FNSACC514 Financial Reports For Corporate Entities Assessment 4 – Australia.
Task 5
Steel Ltd acquired all the issued capital of wool Ltd on 1 July 2017 for $1,102,500. At that date the share holders’ equity of Wool Ltd was:
$
Share capital 843,750
General reserve 56,250
Retained earnings 135,000
Additional information :
During the year ended 30 June 2018:
(i) Inter company sales:
• Steel Ltd to Wool Ltd $13,500
• Wool Ltd to Steel Ltd $16,875
(ii) Unrealised profits in closing inventory as at 30 June 2018 is $2,700 for goods sold by Wool Ltd to Steel Ltd and $5,625 for goods sold by Steel Ltd to Wool Ltd.
(iii) Unrealised profit in opening inventory for goods sold by Steel Ltd to Wool Ltd as at 1 July 2017 is $4,500 and for goods sold by Wool to Steel is $7,875.
(iv) Wool Ltd provides administration services to Steel Ltd. Steel Ltd pays an administration fee of $67,500 per annum for these services.
(v) The final dividend of $45,000, declared as at 30 June 2017, was paid by Wool Ltd in October 2017.
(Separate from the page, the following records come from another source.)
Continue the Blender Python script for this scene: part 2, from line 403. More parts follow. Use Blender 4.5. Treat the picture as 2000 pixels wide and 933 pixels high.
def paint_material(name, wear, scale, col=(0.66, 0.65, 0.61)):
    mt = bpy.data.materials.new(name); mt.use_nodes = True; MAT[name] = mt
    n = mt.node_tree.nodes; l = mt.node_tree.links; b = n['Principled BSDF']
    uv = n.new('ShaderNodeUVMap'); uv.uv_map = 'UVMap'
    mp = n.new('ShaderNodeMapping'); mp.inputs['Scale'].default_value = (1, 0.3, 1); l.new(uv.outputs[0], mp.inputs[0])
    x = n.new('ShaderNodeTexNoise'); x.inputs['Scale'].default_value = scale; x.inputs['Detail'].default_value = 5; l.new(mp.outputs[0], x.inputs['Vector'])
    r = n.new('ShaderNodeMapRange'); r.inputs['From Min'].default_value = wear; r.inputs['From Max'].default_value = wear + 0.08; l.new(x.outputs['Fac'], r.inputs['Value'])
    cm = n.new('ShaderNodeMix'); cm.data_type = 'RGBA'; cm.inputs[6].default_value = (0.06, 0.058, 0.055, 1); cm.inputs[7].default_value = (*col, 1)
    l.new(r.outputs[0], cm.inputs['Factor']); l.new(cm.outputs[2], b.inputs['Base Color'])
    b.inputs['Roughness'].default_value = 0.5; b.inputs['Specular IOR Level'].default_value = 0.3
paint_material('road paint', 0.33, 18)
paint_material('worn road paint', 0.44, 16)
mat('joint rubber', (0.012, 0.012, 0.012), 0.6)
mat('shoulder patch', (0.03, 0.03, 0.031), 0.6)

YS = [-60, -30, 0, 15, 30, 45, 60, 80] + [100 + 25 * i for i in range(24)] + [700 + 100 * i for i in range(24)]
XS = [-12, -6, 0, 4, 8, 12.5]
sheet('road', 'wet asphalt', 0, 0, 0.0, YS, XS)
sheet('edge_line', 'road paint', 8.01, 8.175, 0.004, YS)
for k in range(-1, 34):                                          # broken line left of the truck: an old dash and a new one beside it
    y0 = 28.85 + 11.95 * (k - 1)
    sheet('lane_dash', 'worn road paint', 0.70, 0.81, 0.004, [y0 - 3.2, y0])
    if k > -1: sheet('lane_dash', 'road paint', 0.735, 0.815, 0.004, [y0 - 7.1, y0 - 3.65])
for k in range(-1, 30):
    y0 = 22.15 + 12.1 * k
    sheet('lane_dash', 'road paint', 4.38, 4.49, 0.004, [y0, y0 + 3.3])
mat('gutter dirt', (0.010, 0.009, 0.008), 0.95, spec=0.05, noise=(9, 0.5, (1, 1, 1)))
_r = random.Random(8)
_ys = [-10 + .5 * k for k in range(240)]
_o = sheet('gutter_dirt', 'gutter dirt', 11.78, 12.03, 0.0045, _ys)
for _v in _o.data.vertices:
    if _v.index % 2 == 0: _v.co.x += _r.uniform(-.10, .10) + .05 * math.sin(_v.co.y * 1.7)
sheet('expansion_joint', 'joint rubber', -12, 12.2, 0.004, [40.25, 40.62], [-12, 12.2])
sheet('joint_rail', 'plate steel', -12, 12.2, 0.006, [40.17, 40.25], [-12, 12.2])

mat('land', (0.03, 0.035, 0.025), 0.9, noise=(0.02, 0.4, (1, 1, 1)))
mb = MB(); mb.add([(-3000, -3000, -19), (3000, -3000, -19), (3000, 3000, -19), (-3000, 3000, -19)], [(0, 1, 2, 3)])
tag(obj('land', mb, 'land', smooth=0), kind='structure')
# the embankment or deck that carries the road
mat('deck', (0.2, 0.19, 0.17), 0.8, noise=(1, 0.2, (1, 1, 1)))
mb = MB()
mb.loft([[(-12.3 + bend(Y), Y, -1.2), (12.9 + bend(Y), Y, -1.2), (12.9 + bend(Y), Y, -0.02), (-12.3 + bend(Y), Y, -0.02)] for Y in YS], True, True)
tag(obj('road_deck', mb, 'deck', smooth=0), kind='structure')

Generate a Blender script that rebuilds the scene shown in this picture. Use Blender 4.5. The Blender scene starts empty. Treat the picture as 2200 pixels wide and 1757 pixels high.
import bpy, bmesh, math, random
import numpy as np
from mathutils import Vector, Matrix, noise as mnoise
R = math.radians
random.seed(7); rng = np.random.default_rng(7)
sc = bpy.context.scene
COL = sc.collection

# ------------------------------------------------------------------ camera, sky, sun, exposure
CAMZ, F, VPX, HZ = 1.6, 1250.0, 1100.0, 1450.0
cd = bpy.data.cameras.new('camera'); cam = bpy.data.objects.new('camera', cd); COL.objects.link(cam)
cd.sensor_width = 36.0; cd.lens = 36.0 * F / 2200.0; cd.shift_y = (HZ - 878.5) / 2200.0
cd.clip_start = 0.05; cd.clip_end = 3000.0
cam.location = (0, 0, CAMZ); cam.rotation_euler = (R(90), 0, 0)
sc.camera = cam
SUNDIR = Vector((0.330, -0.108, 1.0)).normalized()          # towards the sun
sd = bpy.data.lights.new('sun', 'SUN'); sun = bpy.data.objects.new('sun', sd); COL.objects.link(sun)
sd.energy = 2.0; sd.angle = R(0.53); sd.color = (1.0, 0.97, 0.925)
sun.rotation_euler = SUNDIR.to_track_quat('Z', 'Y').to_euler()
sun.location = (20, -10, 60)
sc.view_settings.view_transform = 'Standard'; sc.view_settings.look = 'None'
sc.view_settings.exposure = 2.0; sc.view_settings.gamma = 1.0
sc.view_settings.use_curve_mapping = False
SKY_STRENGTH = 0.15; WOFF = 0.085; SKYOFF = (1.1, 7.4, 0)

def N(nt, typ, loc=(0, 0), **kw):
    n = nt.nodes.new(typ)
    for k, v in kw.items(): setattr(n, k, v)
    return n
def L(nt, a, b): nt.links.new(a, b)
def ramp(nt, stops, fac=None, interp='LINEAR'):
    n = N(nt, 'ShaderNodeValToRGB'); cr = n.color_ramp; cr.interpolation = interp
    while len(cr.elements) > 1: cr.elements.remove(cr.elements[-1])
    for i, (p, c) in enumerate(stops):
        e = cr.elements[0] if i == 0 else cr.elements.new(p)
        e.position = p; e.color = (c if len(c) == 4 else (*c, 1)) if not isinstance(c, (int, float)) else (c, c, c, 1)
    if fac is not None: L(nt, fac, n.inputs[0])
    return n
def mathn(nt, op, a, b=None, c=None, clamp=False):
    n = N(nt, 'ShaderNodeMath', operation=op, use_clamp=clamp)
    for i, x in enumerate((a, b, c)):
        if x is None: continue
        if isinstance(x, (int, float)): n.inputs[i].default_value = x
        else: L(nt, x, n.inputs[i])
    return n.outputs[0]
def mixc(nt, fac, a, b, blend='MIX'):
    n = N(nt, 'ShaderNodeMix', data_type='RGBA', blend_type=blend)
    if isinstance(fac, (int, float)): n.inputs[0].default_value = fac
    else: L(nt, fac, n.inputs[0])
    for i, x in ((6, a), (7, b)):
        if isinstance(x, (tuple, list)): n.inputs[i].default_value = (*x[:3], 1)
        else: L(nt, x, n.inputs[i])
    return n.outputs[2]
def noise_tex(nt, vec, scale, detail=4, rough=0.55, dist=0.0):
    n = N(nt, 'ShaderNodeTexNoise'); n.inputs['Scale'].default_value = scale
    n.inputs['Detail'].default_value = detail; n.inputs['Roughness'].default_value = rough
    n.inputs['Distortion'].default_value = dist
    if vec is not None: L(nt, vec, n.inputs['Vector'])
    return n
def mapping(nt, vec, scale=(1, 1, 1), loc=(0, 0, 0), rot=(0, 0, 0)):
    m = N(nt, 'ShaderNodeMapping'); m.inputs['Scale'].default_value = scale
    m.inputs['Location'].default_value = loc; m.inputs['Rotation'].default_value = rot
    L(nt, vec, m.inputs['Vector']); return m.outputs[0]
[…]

(vi) On 1 January 2018, Steel Ltd purchased office equipment from Wool Ltd for $28,125. Wool Ltd made profit on this sale of $4,500. Both companies depreciate office equipment at 20% per annum.
(vii) Wool Ltd borrowed funds from Steel Ltd by issuing 450, 10% Debentures (each with a face value of $100) on 1 July 2017 to Steel Ltd. Interest is paid at the end of each quarter (and has been paid for the period ending 30 June 2018).
(viii) The directors review the balance of goodwill each year. They agree that:
• for the year ended 30 June 2017, goodwill was impaired by $6,750.
• for the year ended 30 June 2018, goodwill was impaired by $18,000.
Required:
a) Prepare the calculation of goodwill / gain on consolidation.
b) Complete the consolidation worksheet.
c) A computerised accounting package (such as MYOB, Xero or even an in-house accounting package) can manage or record consolidation elimination entries. Explain how this works.
d) When must Steel Ltd lodge and pay to the Australian Taxation Office (ATO) its consolidated tax return by?